What is the 5-minute rule in real estate?
The 5-minute rule states that agents who contact a new lead within five minutes of inquiry are roughly 21 times more likely to qualify that lead than agents who wait 30 minutes. Buyer intent is highest at the moment of inquiry and decays fast, so the first responsive, helpful agent usually wins the conversation and the appointment.
How fast does the average real estate agent respond to a lead?
Inman's 2025 Real Estate Technology Survey found the average agent takes about 917 minutes — over 15 hours — to respond to a new online lead. Since 78% of buyers work with the first agent who responds, that delay means most agents are paying for leads a competitor closes before they even call back.
What is the best lead routing model for a real estate team?
Start with round-robin if all agents handle similar leads — it's simple and keeps workloads even. Use geographic routing when agents own specific ZIP codes, and skill-based routing when leads vary by price point or property type. Whatever model you pick, add a 5-minute timeout that reassigns the lead to a backup so no inquiry sits unworked.
How many times should I follow up with a real estate lead?

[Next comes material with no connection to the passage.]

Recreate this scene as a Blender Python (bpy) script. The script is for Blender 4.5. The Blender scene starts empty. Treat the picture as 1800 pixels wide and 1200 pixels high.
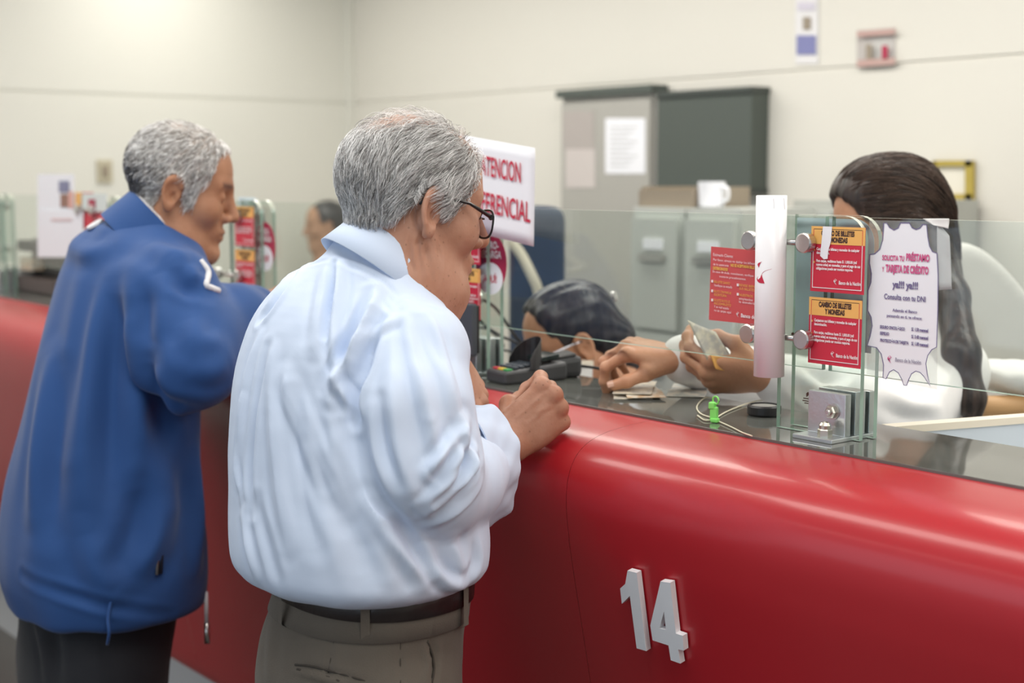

Plan for at least 8 to 12 touches over the first 14 days, then a long-term nurture. About 80% of online leads need more than five follow-up attempts, yet the average agent follows up only 1.3 times. Speed gets the first conversation; persistence is what actually produces the appointment.
How do I handle real estate leads that come in after hours?
Roughly 62% of online inquiries arrive outside business hours, so every lead needs an instant automated acknowledgement — a text or email within seconds — followed by a human attempt at the next business opportunity. An auto-reply that buys you time still beats a 15-hour silence that loses the lead to a competitor.